■節子への挽歌1999:節子の手作り雛人形
わが家の雛人形は、節子の手作りです。
2人の娘それぞれに、手作りの木目込み人形を作ったのです。
節子は、基本的に手作りが好きでした。
もちろん私もそうなのです。
ユカには立ち雛、ジュンには座り雛です。
娘たちが大きくなってからは、もっとカジュアルな雛人形(これも節子の手作りが多かったですが)が飾られて、大きな人形は出てきませんでした。

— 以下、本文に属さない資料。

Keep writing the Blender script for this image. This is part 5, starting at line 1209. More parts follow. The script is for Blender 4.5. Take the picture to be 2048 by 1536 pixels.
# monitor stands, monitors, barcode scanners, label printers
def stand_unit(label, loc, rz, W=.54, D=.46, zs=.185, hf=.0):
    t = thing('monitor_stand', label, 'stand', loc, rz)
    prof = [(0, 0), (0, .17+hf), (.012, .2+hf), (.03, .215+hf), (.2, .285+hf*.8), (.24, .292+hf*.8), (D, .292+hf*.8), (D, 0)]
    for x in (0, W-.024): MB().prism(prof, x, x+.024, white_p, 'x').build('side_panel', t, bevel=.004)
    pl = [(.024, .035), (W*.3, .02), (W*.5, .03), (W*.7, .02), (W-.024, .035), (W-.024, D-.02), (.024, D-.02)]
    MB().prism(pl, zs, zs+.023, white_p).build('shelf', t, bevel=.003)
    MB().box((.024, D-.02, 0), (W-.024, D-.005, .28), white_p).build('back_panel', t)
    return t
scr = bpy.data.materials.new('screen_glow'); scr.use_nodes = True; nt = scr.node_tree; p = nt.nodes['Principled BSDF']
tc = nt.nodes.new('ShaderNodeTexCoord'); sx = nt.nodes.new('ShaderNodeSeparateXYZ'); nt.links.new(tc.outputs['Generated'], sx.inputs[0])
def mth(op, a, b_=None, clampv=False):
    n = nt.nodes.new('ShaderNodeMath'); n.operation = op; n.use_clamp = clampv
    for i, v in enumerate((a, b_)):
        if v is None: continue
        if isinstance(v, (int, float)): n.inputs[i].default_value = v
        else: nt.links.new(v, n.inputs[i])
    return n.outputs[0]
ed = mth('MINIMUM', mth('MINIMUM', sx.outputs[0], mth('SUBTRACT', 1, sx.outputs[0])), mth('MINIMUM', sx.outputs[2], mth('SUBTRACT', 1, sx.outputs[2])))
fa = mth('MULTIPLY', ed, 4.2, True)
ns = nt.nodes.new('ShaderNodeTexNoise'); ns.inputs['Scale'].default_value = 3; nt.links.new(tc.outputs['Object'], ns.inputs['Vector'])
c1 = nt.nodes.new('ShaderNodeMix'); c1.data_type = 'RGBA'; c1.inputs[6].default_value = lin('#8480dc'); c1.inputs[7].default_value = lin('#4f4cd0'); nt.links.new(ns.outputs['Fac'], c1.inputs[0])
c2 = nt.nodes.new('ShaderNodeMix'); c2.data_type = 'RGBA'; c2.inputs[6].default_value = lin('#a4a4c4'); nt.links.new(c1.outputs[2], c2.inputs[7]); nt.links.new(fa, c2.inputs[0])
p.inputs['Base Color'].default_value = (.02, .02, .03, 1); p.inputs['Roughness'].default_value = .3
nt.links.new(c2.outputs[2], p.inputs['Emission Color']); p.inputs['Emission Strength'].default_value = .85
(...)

それを、何を思ったか、ユカが今年は物置から出してきて、リビングに飾りました。
久しぶりに、節子の手作り人形の登場です。
節子も喜んでいることでしょう。
節子の手作り文化は今も残っています。
節子の位牌壇の真ん中に鎮座している大日如来も手作りです。
家族みんなで心を込めて作り上げた仏様ですから、節子は喜んでいるはずです。
わが家の壁にかかっている額の絵も多くは節子の作品です。
和室の床の間の掛け軸も節子です。
このことは逆に言えば、わが家には基本的に「値がつくお宝物」はないということです。
最近、貴金属を強引に買い取る事件が起こっていますが、幸か不幸かわが家にあるアクセサリーはこれまた節子の手作りが多く、お金には全くなりません。
捨てるに捨てられずに、いまもそのままになっています。
手作り文化がしっかりとあると、お金はかからずにいいものですが、いざとなったら換金できるものがないということです。
わが家は基本的にお金とは無縁なのです。
節子と私の、それが共通の意識でした。
もっとも節子には迷いもありました。
箱根の成宮美術館に行った時に、会場で突然、絵のオークションが行われたことがあります。
富士山の絵が売られていました。
特別出品で、将来、価格がつくと言われたようでした。
その言葉に乗って、節子はその絵を買いました。
値が上がるという言葉に気迷いしたのでしょうか。
その絵は、わが家で飾られたことがありません。
節子もさほど気にいってはいなかったのでしょう。
今はどこかにうずもれてしまっています。
時々、節子はそうした過ちをおかす人でした。
私は、それが好きでした。
雛人形を見ながら、富士山の絵のことを思い出しました。
もしかしたら、値が上がっているでしょうか。
いま私はかなり困っているので、探してみようかと思いましたが、まあもともと安い絵ですから、指しあたっての役には立たないでしょう。
それにそんな発想は、わが家にはふさわしくありませんし。